Question

If a matrix is given as $2A=\left( \begin{matrix}
  2 & 1 \\
  3 & 2 \\
\end{matrix} \right)$ , then what is ${{A}^{-1}}$ equal to?
 (a). $\left( \begin{matrix}
   2 & -1 \\
   -3 & 2 \\
\end{matrix} \right)$
(b). $\dfrac{1}{2}\left( \begin{matrix}
   2 & -1 \\
   -3 & 2 \\
\end{matrix} \right)$
 (c). $\dfrac{1}{4}\left( \begin{matrix}
   2 & -1 \\
   -3 & 2 \\
\end{matrix} \right)$
 (d). None of the above

Answer 1

Hint: The inverse of a matrix A is the matrix which when multiplied with A gives the identity matrix I, which is given as $I=\left( \begin{matrix}
   1 & 0 \\
   0 & 1 \\
\end{matrix} \right)$ , i.e., If $A\ .\ B\ =\ I\ \Rightarrow \ B\ =\ {{A}^{-1}}$ .
It is somewhat analogous to the multiplicative inverse of a number. Calculation of A is particularly important in solving simultaneous linear equations of several variables. To find ${{A}^{-1}}$ , we require a determinant of A and adjoint of A.

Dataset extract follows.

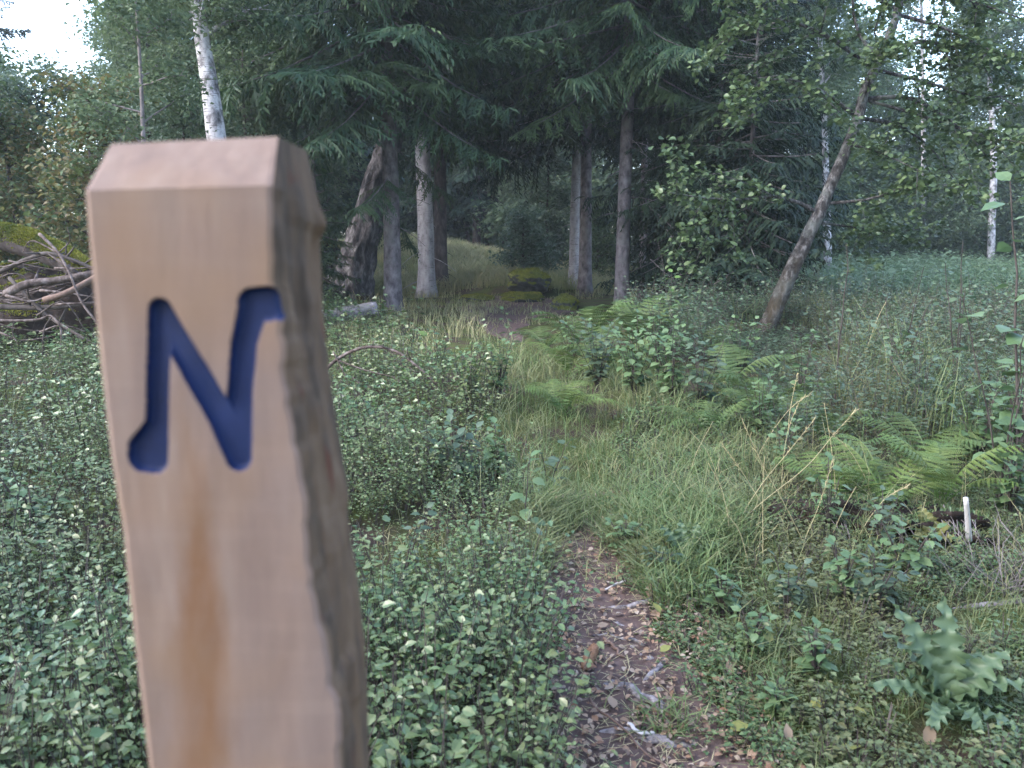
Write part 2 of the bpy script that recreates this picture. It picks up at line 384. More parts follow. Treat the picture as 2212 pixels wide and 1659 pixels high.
def decid(rg, H, r0, path=None, crown0=.25, spread=.35, nl=14, nleaf=15000, ls=.09, lod=0, up=.6, droop=.5, sub=5, sig=.16, flat=.6, limbs=None, wl=.34, wood=True, radii=None, rough=.06, sides=14):
    tr, cr = MB(), MB()
    if path is None:
        z = np.linspace(-.1, H, 16); s = rg.uniform(0, 90)
        path = np.stack([n2(z*.3, z*0+s, 5)*.05*H*sst(0, H, z), n2(z*.3, z*0+s+9, 6)*.05*H*sst(0, H, z), z], -1)
    path = np.asarray(path, float); t = np.linspace(0, 1, len(path))
    rad = r0*(1-t)**.8+.008 if radii is None else np.asarray(radii, float)
    rad = rad*(1+.35*np.exp(-t*len(path)*.8)) if radii is None else rad
    tr.add(*tube(path, rad, sides, rough, 8, int(rg.integers(99)), vstretch=.7))
    pts, wts = [], []
    specs = []
    if limbs is None:
        for i in range(nl):
            tt = crown0+(.97-crown0)*((i+rg.random())/nl)
            p = np.array([np.interp(tt, t, path[:, c]) for c in range(3)])
            az = i*2.39996+rg.uniform(-.5, .5); e = up*rg.uniform(.3, 1.3)
            L = spread*H*(1-.6*((tt-crown0)/(1-crown0)))*rg.uniform(.7, 1.2)
            d = np.array([math.cos(az)*math.cos(e), math.sin(az)*math.cos(e), math.sin(e)])
            q = np.linspace(0, 1, 6)[:, None]
            lp = p+d*L*q+np.array([0, 0, -droop*L*.35])*q**2+rg.normal(0, .04*L, (6, 3))*q
            specs.append((lp, .38*np.interp(tt, t, rad)+.004))
        specs.append((path[int(len(path)*.7):], .01))
    else:
        specs = limbs
    for lp, lr in specs:
        lp = np.asarray(lp, float); n = len(lp); L = np.linalg.norm(lp[-1]-lp[0])
        if wood: tr.add(*tube(lp, np.linspace(lr, .004, n), 6, cap=False))
        for s in range(sub):
            k = rg.uniform(.25, 1); p = np.array([np.interp(k*(n-1), np.arange(n), lp[:, c]) for c in range(3)])
            d = norm(norm(lp[-1]-lp[0])*.6+rg.normal(0, .55, 3)+np.array([0, 0, -.1])); l = L*rg.uniform(.2, .5)
            q = np.linspace(0, 1, 5)[:, None]; sp = p+d*l*q+np.array([0, 0, -droop*l*.4])*q**2
            if wood: tr.add(*tube(sp, np.linspace(max(.003, lr*.35), .002, 5), 4, cap=False))
            pts.append(sp[1:]); wts += [l]*4
        pts.append(lp[n//3:]); wts += [L*.5]*len(lp[n//3:])
    pts = np.concatenate(pts); wts = np.array(wts); wts = wts/wts.sum()
    idx = rg.choice(len(pts), nleaf, p=wts)
    pos = pts[idx]+rg.normal(0, sig, (nleaf, 3))*np.array([1, 1, .7])
    size = ls*rg.uniform(.6, 1.25, nleaf)
    cr.add(*scatter_leaves(pos, size, rg, leaf_t(wl, .09, .15, lod), flat))
    return tr, cr
def plant_tree(name, label, cat, loc, tc, tm, cm, group=None, rz=0, crown='crown'):
    o = thing(name, label, cat, loc, rz, group)
    part('trunk', tc[0], tm, o); part(crown, tc[1], cm, o, smooth=False)
    return o

# ================================================================== setting: ground, path, sky
def build_ground():
    def axis(lo, hi, fine_lo, fine_hi, fs, n):
        f = np.arange(fine_lo, fine_hi, fs)
        a = fine_lo-np.geomspace(fs, fine_lo-lo, n)[::-1]; b = fine_hi+np.geomspace(fs, hi-fine_hi, n)
        return np.concatenate([a, f, b])
    xs = axis(-150, 150, -6, 6, .09, 55); ys = axis(-40, 200, 0, 14, .09, 80)
    X, Y = np.meshgrid(xs, ys); Z = tz(X, Y)
    V = np.stack([X, Y, Z], -1).reshape(-1, 3); nx = len(xs)
    i = (np.arange(len(ys)-1)[:, None]*nx+np.arange(nx-1)[None]).ravel()
    F = np.concatenate([np.stack([i, i+1, i+nx+1], -1), np.stack([i, i+nx+1, i+nx], -1)])
    o = link('ground', mk_mesh('ground', V, F, M['ground'])); o['kind'] = 'structure'
build_ground()
def build_path():
    ys = np.concatenate([np.arange(.4, 5, .025), np.arange(5, 18.8, .08)]); n = 25
    hw = np.interp(ys, [.4, 1.8, 2.6, 3.3, 3.9, 6, 11, 13, 15, 17, 18.8], [.29, .27, .225, .165, .07, .05, .1, .35, .95, 1.15, .9])
    rag = 1+.35*n2(ys*2.3, ys*0, 11)+.25*n2(ys*7, ys*0, 12); ragl = 1+.35*n2(ys*2.3, ys*0+9, 13)+.25*n2(ys*7, ys*0+9, 14)
    f = np.linspace(-1, 1, n)
    X = path_x(ys)[:, None]+np.where(f < 0, f*(hw*ragl)[:, None], f*(hw*rag)[:, None])
    Y = np.repeat(ys[:, None], n, 1)
    Z = tz(X, Y)+.012+.012*np.abs(n2(X*9, Y*9, 15))+.006*n2(X*30, Y*30, 16)
    Z -= (.09*sst(3.8, 4.3, ys)*(1-sst(10, 11.5, ys)))[:, None]; Z[:, 0] -= .03; Z[:, -1] -= .03
    V = np.stack([X, Y, Z], -1).reshape(-1, 3)
    i = (np.arange(len(ys)-1)[:, None]*n+np.arange(n-1)[None]).ravel()
    F = np.concatenate([np.stack([i, i+1, i+n+1], -1), np.stack([i, i+n+1, i+n], -1)])
    o = link('path', mk_mesh('path', V, F, M['path'])); o['kind'] = 'structure'
build_path()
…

Complete step-by-step solution -
The inverse of the matrix $A$can be calculated as follows:
${{A}^{-1}}=\dfrac{adj(A)}{|A|}$
Where $adj(A)$ is adjoint of the matrix $A$ given by the transpose of the matrix of the cofactors of the elements of $A$ given by $C$such that the matrix element at ith row and jth column, ${{C}_{ij}}$is the cofactor of the matrix element of $A$given by ${{A}_{ij}}$ .
If $2A=\left( \begin{matrix}
   2 & 1 \\
   3 & 2 \\
\end{matrix} \right)$ then $A=\left( \begin{matrix}
   1 & \dfrac{1}{2} \\
   \dfrac{3}{2} & 1 \\
\end{matrix} \right)$
Since, ${{C}_{ij}}$is the co-factor of ${{A}_{ij}}$ , we can write
${{C}_{11}}={{\left( -1 \right)}^{2}}{{A}_{11}}=1$
${{C}_{12}}={{\left( -1 \right)}^{3}}{{A}_{12}}=\dfrac{-3}{2}$
${{C}_{21}}={{\left( -1 \right)}^{3}}{{A}_{21}}=\dfrac{-1}{2}$
${{C}_{22}}={{\left( -1 \right)}^{4}}{{A}_{22}}=1$
Therefore, $C=\left( \begin{matrix}
   1 & -\dfrac{3}{2} \\
   -\dfrac{1}{2} & 1 \\
\end{matrix} \right)$
$adj(A)={{C}^{T}}=\left( \begin{matrix}
   1 & -\dfrac{1}{2} \\
   -\dfrac{3}{2} & 1 \\
\end{matrix} \right)$
Now, we calculate determinant of $A$

$\left| A \right|=\left| \begin{matrix}
   1 & \dfrac{1}{2} \\
   \dfrac{3}{2} & 1 \\
\end{matrix} \right|=\dfrac{1}{4}$
Thus, ${{A}^{-1}}=\ 4.\left( \begin{matrix}
   1 & -\dfrac{1}{2} \\
   -\dfrac{3}{2} & 1 \\
\end{matrix} \right)=4.\dfrac{1}{2}.\left( \begin{matrix}
   2 & -1 \\
   -3 & 2 \\
\end{matrix} \right)=2\left( \begin{matrix}
   2 & -1 \\
   -3 & 1 \\
\end{matrix} \right)$
Hence, the correct answer is (d).

Note: To avoid any mistake it is advisable to multiply the constant term outside the matrix $A$with the matrix. Alternatively, one should remember as a rule that if
 $X=k\ .\ Y$
where X and Y are matrices and k is a constant, then
$|X|\ =\ {{k}^{n}}\ |Y|$ where n is the order of the matrix.
Another source of mistake is the calculation of adjoint matrix $A$. Sometimes, when we are not careful we tend to forget the step where we have to take the transpose of the matrix and use $C$instead as an adjoint. It is a very common source of error.